_BRIEF_
Present the following data again exactly as it is shown.

_DATASET CONTENT_
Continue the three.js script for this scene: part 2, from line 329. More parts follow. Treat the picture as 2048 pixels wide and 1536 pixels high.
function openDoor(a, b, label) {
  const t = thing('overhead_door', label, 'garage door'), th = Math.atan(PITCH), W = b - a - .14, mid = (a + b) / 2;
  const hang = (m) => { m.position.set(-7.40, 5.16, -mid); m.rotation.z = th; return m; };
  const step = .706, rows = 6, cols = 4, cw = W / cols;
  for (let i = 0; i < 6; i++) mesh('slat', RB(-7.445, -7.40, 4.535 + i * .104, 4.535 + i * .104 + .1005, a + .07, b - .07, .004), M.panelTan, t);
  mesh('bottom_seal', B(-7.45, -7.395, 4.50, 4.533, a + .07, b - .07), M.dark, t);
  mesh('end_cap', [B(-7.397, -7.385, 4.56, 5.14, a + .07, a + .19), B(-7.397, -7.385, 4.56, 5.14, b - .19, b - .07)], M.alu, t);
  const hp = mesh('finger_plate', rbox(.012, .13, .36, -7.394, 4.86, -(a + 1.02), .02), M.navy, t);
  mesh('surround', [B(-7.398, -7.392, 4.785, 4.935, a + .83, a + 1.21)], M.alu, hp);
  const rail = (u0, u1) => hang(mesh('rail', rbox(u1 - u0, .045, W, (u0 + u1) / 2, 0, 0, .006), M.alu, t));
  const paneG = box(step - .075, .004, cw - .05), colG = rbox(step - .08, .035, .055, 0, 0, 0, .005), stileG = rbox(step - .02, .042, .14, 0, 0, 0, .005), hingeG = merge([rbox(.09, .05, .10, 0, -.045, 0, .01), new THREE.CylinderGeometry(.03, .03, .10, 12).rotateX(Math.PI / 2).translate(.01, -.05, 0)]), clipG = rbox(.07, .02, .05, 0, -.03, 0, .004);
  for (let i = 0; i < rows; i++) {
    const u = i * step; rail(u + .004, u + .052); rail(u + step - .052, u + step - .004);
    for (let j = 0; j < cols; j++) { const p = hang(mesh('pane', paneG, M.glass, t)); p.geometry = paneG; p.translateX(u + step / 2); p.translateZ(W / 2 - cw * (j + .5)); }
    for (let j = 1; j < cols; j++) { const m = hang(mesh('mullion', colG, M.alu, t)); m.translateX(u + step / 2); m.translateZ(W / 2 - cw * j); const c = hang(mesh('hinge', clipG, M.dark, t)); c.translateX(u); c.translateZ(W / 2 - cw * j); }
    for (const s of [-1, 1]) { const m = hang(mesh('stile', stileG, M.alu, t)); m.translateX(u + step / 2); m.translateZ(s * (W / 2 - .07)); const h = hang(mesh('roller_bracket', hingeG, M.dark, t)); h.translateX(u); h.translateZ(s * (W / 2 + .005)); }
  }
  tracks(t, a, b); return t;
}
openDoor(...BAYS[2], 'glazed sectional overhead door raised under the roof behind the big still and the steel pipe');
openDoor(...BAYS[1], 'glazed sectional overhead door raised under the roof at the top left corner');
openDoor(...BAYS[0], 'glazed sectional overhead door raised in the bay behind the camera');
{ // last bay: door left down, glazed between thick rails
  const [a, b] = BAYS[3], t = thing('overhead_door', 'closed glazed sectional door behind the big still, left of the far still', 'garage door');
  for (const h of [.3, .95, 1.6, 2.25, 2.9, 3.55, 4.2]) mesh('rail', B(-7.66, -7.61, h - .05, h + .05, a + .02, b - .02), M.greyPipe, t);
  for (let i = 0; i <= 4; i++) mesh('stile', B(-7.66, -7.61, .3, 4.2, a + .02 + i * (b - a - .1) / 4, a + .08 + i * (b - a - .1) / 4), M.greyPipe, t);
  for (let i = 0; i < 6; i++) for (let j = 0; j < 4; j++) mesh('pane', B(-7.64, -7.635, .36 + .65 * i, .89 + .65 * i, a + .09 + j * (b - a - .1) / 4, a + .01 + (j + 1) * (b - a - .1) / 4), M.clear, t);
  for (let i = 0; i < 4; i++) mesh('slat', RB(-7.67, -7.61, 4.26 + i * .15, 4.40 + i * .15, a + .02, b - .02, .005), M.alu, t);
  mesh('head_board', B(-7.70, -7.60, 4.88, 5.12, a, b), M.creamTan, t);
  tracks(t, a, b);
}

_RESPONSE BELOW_
Continue the three.js script for this scene: part 2, from line 329. More parts follow. Treat the picture as 2048 pixels wide and 1536 pixels high.
function openDoor(a, b, label) {
  const t = thing('overhead_door', label, 'garage door'), th = Math.atan(PITCH), W = b - a - .14, mid = (a + b) / 2;
  const hang = (m) => { m.position.set(-7.40, 5.16, -mid); m.rotation.z = th; return m; };
  const step = .706, rows = 6, cols = 4, cw = W / cols;
  for (let i = 0; i < 6; i++) mesh('slat', RB(-7.445, -7.40, 4.535 + i * .104, 4.535 + i * .104 + .1005, a + .07, b - .07, .004), M.panelTan, t);
  mesh('bottom_seal', B(-7.45, -7.395, 4.50, 4.533, a + .07, b - .07), M.dark, t);
  mesh('end_cap', [B(-7.397, -7.385, 4.56, 5.14, a + .07, a + .19), B(-7.397, -7.385, 4.56, 5.14, b - .19, b - .07)], M.alu, t);
  const hp = mesh('finger_plate', rbox(.012, .13, .36, -7.394, 4.86, -(a + 1.02), .02), M.navy, t);
  mesh('surround', [B(-7.398, -7.392, 4.785, 4.935, a + .83, a + 1.21)], M.alu, hp);
  const rail = (u0, u1) => hang(mesh('rail', rbox(u1 - u0, .045, W, (u0 + u1) / 2, 0, 0, .006), M.alu, t));
  const paneG = box(step - .075, .004, cw - .05), colG = rbox(step - .08, .035, .055, 0, 0, 0, .005), stileG = rbox(step - .02, .042, .14, 0, 0, 0, .005), hingeG = merge([rbox(.09, .05, .10, 0, -.045, 0, .01), new THREE.CylinderGeometry(.03, .03, .10, 12).rotateX(Math.PI / 2).translate(.01, -.05, 0)]), clipG = rbox(.07, .02, .05, 0, -.03, 0, .004);
  for (let i = 0; i < rows; i++) {
    const u = i * step; rail(u + .004, u + .052); rail(u + step - .052, u + step - .004);
    for (let j = 0; j < cols; j++) { const p = hang(mesh('pane', paneG, M.glass, t)); p.geometry = paneG; p.translateX(u + step / 2); p.translateZ(W / 2 - cw * (j + .5)); }
    for (let j = 1; j < cols; j++) { const m = hang(mesh('mullion', colG, M.alu, t)); m.translateX(u + step / 2); m.translateZ(W / 2 - cw * j); const c = hang(mesh('hinge', clipG, M.dark, t)); c.translateX(u); c.translateZ(W / 2 - cw * j); }
    for (const s of [-1, 1]) { const m = hang(mesh('stile', stileG, M.alu, t)); m.translateX(u + step / 2); m.translateZ(s * (W / 2 - .07)); const h = hang(mesh('roller_bracket', hingeG, M.dark, t)); h.translateX(u); h.translateZ(s * (W / 2 + .005)); }
  }
  tracks(t, a, b); return t;
}
openDoor(...BAYS[2], 'glazed sectional overhead door raised under the roof behind the big still and the steel pipe');
openDoor(...BAYS[1], 'glazed sectional overhead door raised under the roof at the top left corner');
openDoor(...BAYS[0], 'glazed sectional overhead door raised in the bay behind the camera');
{ // last bay: door left down, glazed between thick rails
  const [a, b] = BAYS[3], t = thing('overhead_door', 'closed glazed sectional door behind the big still, left of the far still', 'garage door');
  for (const h of [.3, .95, 1.6, 2.25, 2.9, 3.55, 4.2]) mesh('rail', B(-7.66, -7.61, h - .05, h + .05, a + .02, b - .02), M.greyPipe, t);
  for (let i = 0; i <= 4; i++) mesh('stile', B(-7.66, -7.61, .3, 4.2, a + .02 + i * (b - a - .1) / 4, a + .08 + i * (b - a - .1) / 4), M.greyPipe, t);
  for (let i = 0; i < 6; i++) for (let j = 0; j < 4; j++) mesh('pane', B(-7.64, -7.635, .36 + .65 * i, .89 + .65 * i, a + .09 + j * (b - a - .1) / 4, a + .01 + (j + 1) * (b - a - .1) / 4), M.clear, t);
  for (let i = 0; i < 4; i++) mesh('slat', RB(-7.67, -7.61, 4.26 + i * .15, 4.40 + i * .15, a + .02, b - .02, .005), M.alu, t);
  mesh('head_board', B(-7.70, -7.60, 4.88, 5.12, a, b), M.creamTan, t);
  tracks(t, a, b);
}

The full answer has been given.